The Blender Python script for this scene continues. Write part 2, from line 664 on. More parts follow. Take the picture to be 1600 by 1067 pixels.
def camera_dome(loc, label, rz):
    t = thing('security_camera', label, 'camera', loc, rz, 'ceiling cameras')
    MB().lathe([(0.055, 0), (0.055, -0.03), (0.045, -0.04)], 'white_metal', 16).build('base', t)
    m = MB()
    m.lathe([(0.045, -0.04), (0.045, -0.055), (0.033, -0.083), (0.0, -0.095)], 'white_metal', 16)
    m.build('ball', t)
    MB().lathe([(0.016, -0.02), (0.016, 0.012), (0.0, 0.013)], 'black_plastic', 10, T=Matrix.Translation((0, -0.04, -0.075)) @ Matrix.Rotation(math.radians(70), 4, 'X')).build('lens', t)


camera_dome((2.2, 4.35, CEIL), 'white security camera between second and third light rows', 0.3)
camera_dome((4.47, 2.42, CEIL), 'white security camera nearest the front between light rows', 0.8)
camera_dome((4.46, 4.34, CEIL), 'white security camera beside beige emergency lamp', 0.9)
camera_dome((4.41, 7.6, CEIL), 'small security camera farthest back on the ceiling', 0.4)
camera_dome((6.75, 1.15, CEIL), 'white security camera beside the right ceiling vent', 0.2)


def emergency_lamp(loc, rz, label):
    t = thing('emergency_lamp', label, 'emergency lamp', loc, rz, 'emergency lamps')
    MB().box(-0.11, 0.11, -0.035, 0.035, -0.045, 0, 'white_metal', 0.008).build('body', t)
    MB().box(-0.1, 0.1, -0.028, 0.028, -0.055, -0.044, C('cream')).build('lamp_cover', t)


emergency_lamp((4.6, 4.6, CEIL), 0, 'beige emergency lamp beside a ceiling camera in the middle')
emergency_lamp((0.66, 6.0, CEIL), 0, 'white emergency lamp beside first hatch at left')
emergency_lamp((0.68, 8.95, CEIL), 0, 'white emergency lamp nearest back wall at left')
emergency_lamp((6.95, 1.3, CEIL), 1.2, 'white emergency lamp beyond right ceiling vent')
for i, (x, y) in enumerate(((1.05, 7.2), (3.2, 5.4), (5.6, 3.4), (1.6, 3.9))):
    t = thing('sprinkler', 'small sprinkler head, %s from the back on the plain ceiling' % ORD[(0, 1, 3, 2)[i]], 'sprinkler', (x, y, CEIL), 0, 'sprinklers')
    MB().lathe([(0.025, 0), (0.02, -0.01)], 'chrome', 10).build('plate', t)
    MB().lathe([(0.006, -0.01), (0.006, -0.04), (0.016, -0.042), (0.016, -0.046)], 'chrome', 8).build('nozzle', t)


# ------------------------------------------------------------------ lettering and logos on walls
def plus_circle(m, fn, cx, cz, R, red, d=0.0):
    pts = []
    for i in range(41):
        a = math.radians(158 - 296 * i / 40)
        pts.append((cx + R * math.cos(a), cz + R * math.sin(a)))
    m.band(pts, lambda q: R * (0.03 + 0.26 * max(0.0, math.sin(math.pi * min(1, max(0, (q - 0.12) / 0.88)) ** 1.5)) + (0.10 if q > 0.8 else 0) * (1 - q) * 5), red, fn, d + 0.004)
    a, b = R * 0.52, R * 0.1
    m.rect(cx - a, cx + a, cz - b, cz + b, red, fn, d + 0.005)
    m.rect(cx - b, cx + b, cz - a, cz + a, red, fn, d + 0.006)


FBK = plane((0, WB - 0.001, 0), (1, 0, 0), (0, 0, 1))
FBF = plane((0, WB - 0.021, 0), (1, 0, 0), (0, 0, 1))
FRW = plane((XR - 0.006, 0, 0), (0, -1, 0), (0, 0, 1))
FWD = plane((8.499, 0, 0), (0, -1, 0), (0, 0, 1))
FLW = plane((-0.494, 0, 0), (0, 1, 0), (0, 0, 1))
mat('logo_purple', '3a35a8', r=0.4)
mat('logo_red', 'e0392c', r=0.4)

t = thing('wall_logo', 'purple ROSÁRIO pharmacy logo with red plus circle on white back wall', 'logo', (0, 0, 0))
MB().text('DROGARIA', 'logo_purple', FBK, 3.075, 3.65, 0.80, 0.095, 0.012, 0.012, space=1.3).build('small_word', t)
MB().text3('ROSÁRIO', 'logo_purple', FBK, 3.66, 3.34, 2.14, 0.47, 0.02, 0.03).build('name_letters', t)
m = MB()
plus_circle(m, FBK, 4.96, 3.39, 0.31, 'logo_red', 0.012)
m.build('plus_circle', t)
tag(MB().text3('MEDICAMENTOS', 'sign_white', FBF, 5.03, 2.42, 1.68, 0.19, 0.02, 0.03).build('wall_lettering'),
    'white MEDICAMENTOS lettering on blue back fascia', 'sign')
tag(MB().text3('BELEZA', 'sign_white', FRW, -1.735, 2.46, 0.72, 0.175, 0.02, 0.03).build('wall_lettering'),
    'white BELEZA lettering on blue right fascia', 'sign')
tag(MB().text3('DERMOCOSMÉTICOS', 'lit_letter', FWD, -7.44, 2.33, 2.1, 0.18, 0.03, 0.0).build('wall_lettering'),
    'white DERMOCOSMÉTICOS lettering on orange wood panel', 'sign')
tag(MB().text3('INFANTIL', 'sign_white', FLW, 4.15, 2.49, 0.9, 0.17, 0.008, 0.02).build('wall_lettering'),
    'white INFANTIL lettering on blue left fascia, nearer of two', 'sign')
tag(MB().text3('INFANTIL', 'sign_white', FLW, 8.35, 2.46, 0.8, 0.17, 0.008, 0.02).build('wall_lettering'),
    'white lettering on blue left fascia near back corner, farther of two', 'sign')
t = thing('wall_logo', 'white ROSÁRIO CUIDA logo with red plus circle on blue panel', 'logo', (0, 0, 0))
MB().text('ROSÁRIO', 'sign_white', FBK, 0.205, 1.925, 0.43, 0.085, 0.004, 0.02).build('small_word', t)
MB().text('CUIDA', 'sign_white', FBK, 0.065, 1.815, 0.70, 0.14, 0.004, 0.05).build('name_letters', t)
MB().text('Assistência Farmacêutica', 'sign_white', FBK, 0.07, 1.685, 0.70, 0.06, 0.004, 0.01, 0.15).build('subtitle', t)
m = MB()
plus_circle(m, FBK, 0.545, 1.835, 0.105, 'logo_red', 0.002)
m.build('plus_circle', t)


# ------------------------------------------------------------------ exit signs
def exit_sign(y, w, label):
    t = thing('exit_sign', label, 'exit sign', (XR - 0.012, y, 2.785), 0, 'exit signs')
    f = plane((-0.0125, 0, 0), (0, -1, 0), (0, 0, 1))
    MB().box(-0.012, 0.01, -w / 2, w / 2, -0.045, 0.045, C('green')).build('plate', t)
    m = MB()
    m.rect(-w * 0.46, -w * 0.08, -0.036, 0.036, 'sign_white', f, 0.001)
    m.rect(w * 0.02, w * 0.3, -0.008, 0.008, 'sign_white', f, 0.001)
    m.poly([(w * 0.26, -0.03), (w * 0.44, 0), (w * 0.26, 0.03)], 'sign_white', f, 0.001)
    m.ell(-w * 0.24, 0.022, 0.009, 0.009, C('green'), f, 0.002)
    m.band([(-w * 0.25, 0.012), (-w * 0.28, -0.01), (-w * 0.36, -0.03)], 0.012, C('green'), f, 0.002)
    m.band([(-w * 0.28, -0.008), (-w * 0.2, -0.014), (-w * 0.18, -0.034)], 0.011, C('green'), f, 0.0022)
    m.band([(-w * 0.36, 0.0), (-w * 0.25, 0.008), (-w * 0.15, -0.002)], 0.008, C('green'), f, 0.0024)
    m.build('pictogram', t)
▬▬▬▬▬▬
Without changing anything, quote the lines from the top of the data to the line that contains "-0.044, C('cream')).build('lamp_cover', t)", including that line.

The Blender Python script for this scene continues. Write part 2, from line 664 on. More parts follow. Take the picture to be 1600 by 1067 pixels.
def camera_dome(loc, label, rz):
    t = thing('security_camera', label, 'camera', loc, rz, 'ceiling cameras')
    MB().lathe([(0.055, 0), (0.055, -0.03), (0.045, -0.04)], 'white_metal', 16).build('base', t)
    m = MB()
    m.lathe([(0.045, -0.04), (0.045, -0.055), (0.033, -0.083), (0.0, -0.095)], 'white_metal', 16)
    m.build('ball', t)
    MB().lathe([(0.016, -0.02), (0.016, 0.012), (0.0, 0.013)], 'black_plastic', 10, T=Matrix.Translation((0, -0.04, -0.075)) @ Matrix.Rotation(math.radians(70), 4, 'X')).build('lens', t)


camera_dome((2.2, 4.35, CEIL), 'white security camera between second and third light rows', 0.3)
camera_dome((4.47, 2.42, CEIL), 'white security camera nearest the front between light rows', 0.8)
camera_dome((4.46, 4.34, CEIL), 'white security camera beside beige emergency lamp', 0.9)
camera_dome((4.41, 7.6, CEIL), 'small security camera farthest back on the ceiling', 0.4)
camera_dome((6.75, 1.15, CEIL), 'white security camera beside the right ceiling vent', 0.2)


def emergency_lamp(loc, rz, label):
    t = thing('emergency_lamp', label, 'emergency lamp', loc, rz, 'emergency lamps')
    MB().box(-0.11, 0.11, -0.035, 0.035, -0.045, 0, 'white_metal', 0.008).build('body', t)
    MB().box(-0.1, 0.1, -0.028, 0.028, -0.055, -0.044, C('cream')).build('lamp_cover', t)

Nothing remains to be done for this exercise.